Announcing the inaugural cohort of Fellows for CRI’s Fellowship for Rabbinic Innovation

Adapted from E Jewish Philanthropy, Oct 8, 2021

Read the full piece here.

Meet the fellows here.

The Center for Rabbinic Innovation, has named six clergy to a new, mid-career fellowship in which they will seek to engage members of the Jewish community in new or expanded initiatives that don’t use a traditional synagogue membership model, Rabbi Shira Koch Epstein, the group’s executive director, told eJewishPhilanthropy.

The fellowship consists of a yearlong course of seminars combined with work on the clergy’s individual projects. Fellows will receive a $10,000 stipend, be eligible to apply for modest seed funding and be given guidance on how to seek external funding. Rabbis understand that membership rates in the institutions that employ them are declining, and they need to think differently in order to reach out, Epstein explained. “They want to serve people.”

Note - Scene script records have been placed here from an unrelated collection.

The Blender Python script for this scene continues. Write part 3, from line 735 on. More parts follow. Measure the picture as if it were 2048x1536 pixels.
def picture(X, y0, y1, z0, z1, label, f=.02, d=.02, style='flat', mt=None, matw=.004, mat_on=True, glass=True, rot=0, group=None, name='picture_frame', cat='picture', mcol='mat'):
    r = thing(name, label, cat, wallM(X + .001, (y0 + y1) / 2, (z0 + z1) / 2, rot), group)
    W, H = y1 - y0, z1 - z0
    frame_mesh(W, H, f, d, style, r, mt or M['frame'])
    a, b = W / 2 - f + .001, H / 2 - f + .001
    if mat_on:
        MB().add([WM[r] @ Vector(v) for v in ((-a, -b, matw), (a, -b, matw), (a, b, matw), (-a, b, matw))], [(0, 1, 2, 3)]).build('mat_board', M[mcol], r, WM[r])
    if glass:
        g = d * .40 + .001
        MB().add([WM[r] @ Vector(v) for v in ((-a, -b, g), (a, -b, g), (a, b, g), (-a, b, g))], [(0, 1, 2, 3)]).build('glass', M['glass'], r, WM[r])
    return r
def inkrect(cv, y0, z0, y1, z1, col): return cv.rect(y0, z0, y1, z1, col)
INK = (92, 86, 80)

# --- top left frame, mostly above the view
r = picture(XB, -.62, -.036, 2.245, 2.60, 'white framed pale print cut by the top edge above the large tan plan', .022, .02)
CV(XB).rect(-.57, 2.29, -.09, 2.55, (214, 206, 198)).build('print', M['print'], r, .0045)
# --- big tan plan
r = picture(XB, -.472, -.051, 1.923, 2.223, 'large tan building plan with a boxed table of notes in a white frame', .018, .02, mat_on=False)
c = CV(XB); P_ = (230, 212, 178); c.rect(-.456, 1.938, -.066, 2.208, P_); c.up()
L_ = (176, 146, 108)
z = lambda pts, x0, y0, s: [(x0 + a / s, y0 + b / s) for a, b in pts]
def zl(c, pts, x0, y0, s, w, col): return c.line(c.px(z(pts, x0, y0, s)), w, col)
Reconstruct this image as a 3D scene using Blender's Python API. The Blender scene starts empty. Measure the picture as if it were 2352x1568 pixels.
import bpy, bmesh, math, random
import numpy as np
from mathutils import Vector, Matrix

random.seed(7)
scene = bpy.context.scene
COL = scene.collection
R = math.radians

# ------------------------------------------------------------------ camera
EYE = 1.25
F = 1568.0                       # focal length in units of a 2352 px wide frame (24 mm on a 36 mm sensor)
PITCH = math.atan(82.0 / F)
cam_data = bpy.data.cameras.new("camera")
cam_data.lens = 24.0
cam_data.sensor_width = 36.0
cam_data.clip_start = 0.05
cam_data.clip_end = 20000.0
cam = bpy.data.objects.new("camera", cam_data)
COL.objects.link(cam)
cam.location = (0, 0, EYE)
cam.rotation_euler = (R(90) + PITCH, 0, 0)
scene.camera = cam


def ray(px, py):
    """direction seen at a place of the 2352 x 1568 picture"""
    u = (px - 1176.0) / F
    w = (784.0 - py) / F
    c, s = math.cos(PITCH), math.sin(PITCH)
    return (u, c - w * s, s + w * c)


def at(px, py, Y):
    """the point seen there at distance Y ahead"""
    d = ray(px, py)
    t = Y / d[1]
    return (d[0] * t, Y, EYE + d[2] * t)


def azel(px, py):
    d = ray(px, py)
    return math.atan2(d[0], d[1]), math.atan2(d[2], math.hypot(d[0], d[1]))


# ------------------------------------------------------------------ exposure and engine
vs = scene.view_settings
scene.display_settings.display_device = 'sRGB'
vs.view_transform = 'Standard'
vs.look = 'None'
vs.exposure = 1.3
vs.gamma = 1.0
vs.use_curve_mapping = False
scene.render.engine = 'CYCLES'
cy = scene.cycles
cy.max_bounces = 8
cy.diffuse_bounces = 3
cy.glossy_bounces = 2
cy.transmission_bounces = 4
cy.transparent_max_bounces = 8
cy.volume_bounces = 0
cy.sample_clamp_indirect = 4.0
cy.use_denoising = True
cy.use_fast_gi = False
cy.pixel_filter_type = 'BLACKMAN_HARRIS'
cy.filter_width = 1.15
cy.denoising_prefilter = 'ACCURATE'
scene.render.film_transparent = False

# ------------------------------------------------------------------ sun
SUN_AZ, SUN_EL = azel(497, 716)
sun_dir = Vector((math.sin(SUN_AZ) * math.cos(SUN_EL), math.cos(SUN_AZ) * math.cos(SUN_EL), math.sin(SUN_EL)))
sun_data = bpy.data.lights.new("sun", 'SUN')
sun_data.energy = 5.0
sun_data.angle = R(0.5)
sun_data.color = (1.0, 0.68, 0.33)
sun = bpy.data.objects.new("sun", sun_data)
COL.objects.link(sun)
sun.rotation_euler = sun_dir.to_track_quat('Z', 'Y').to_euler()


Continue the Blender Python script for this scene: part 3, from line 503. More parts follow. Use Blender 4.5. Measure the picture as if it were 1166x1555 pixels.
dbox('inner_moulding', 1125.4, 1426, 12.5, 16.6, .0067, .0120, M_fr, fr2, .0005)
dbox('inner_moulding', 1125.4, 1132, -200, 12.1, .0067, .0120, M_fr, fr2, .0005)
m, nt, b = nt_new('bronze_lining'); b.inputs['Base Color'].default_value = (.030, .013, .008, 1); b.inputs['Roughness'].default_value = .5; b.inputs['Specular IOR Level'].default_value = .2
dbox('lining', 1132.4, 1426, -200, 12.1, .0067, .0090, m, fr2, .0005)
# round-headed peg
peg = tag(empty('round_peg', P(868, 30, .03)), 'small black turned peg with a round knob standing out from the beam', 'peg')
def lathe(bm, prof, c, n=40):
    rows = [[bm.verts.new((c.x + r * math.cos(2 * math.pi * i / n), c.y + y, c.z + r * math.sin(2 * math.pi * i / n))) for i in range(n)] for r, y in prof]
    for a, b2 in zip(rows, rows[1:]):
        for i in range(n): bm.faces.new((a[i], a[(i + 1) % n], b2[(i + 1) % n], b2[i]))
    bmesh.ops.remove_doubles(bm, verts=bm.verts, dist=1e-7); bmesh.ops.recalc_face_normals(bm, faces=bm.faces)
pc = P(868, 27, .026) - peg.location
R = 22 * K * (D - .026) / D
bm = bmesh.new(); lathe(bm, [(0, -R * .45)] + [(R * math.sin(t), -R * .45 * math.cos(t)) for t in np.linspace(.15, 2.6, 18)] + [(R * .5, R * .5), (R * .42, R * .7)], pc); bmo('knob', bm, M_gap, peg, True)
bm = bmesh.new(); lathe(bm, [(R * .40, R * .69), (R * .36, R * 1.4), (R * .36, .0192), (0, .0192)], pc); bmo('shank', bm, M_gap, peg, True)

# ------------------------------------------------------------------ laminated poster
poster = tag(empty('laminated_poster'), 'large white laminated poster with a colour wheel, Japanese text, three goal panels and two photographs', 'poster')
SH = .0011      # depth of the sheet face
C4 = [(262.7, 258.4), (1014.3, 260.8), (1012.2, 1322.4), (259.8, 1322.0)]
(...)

Projects include Rabbi Susan Goldberg’s Nefesh, a spiritual community on Los Angeles’s Eastside, and Rabbi Dani Passow’s initiative that will seek to create Jewish community for young Harvard University alumni, with the goal of replicating the model for use by Hillels at other schools. Rabbi Miriam Cotzin Burg’s Hava NaBaby is a Jewish Childbirth Education for participants to travel the path of parenthood together and Rabbi Josh Lesser is launching Attune, offering Jewish contemplating and meditative opportunities. Rabbi Jen Gubitz’s Modern JewISH Couples encourages couples to explore how Judaism shows up within life’s essential questions and decisions and Rabbi Ezra Weinberg, seeks to offer on-ramps into Jewish life for those outside the typical normative family structure such as divorced families, single parents and recent Jews by choice.

The creation of the program was driven by demand from rabbis who had already been in the field for more than five years. The center offers a similar fellowship for clergy who are in the early years of their career.

Some 40 people applied for the fellowship, which is open to all denominations and was made possible in part by a challenge grant from an anonymous donor, Epstein said.